Peshmerga fighters stand guard at Mosul Dam in northern Iraq. Islamic State insurgents wrested control of the dam from Kurdish forces in recent weeks. While Iraqi and Kurdish forces recaptured the dam with the help of US air strikes on Monday, the dam still has the potential for catastrophe.

AFP

Shia militiamen gunned down 70 people in an apparent revenge attack at an Iraqi Sunni mosque on Friday, dealing a blow to government efforts to regain territory seized by jihadist-led militants.

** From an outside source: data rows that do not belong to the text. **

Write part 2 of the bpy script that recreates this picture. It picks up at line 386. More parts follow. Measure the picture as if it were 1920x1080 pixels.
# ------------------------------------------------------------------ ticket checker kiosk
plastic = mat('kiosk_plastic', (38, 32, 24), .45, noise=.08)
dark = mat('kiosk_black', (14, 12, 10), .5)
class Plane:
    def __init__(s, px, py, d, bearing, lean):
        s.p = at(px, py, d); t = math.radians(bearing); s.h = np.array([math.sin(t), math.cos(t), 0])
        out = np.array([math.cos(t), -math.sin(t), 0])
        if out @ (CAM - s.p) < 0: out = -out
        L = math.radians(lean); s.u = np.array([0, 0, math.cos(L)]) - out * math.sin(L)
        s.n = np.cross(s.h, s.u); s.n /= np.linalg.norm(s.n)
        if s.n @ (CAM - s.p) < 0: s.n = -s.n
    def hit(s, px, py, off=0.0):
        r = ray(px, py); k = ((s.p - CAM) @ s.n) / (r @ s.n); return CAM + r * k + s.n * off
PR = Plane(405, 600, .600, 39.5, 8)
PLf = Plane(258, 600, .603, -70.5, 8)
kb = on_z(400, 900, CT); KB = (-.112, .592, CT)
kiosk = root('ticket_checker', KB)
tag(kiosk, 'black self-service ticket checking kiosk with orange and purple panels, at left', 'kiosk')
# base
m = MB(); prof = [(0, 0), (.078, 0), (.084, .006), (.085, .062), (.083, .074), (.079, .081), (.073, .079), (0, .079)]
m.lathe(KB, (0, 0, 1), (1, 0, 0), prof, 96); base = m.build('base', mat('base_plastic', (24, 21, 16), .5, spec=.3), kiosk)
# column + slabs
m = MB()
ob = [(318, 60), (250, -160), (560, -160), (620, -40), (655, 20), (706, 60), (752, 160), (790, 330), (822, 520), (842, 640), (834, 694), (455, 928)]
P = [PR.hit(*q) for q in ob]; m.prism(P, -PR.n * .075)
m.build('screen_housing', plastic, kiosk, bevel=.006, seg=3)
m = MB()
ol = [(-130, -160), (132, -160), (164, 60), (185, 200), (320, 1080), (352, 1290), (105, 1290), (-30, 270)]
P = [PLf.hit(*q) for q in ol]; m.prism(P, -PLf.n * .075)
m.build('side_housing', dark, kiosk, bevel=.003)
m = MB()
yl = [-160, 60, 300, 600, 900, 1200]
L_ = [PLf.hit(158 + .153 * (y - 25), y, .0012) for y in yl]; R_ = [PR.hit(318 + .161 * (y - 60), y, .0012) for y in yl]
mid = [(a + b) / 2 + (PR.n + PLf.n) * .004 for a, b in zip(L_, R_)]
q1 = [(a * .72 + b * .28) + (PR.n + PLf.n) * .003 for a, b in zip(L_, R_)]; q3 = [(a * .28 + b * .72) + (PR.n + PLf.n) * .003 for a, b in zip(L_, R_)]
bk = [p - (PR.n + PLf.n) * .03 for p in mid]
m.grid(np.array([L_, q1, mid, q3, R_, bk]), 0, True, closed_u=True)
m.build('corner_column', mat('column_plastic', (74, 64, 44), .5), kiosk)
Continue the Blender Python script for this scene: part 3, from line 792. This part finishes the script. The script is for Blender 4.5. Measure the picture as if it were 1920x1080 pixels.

The shooting in the Hamreen area of Diyala province will increase already significant anger among Iraq's Sunni Arab minority with the Shia-led government, undermining an anti-militant drive that ultimately requires Sunni co-operation to succeed.

It came as government forces battled to regain ground in Diyala, and Washington warned of the dangers of the Islamic State (IS) jihadist group, which spearheaded an offensive that overran swathes of Iraq in June, and this week released a video of American journalist James Foley being beheaded.

Army and police officers said the attack on the Musab bin Omair Mosque came after Shia militiamen were killed in clashes in the area, while other sources said it followed a roadside bomb near one of their patrols.

Doctors and the officers put the toll from the attack, in which worshippers were sprayed with machinegun fire, at 70 dead and 20 wounded.

The government turned to militiamen to bolster its flagging forces during the IS offensive, sparking a resurgence of groups involved in brutal sectarian killings in past years that will be difficult to dislodge.

Elsewhere in Diyala, Kurdish and federal security forces on Friday launched an operation aimed at retaking the Jalawla area from militants who seized it on August 11.

Federal forces backed by air support also clashed with militants in the Saadiyah area south of Jalawla, officers said.

Pentagon chiefs, meanwhile, warned of the dangers of IS and said operations against it in Syria may be needed, as the West reeled from Foley's grisly killing.

"They marry ideology and a sophistication of strategic and tactical military prowess," US Defence Secretary Chuck Hagel said of the "barbaric" militants.

"They are tremendously well funded. This is beyond anything we have seen."

General Martin Dempsey, chairman of the Joint Chiefs of Staff, said the group "has an apocalyptic end of days strategic vision that will eventually have to be defeated".

Dempsey warned the jihadist vision of a wider Muslim caliphate could "fundamentally alter the face of the Middle East and create a security environment that would certainly threaten us in many ways".

The US military said it had conducted 90 air strikes in Iraq since August 8, more than half in support of Kurdish forces near the country's largest dam on the Tigris river north of militant-held second city Mosul.

Foley's killing has stoked Western fears that the territory the militants have seized in Syria and northern Iraq could become a launchpad for a new round of global terror attacks.

The US State Department said it estimated there were about 12,000 foreign fighters from at least 50 countries in Syria.

In the execution video, released online, a black-clad militant said Foley was killed to avenge US air strikes against IS.

The man, speaking with a clear south London accent, paraded a second US reporter, Steven Sotloff, in front of the camera and said he too would die unless President Barack Obama changes course.

Sotloff is a freelance journalist for Time magazine who was captured on August 4, 2013.

After overrunning large areas of Iraq in June, the jihadists went back on the offensive earlier this month, attacking mainly Christian and Yazidi Kurdish areas east and west of Mosul, triggering a new exodus of civilians that helped prompt the US air strikes.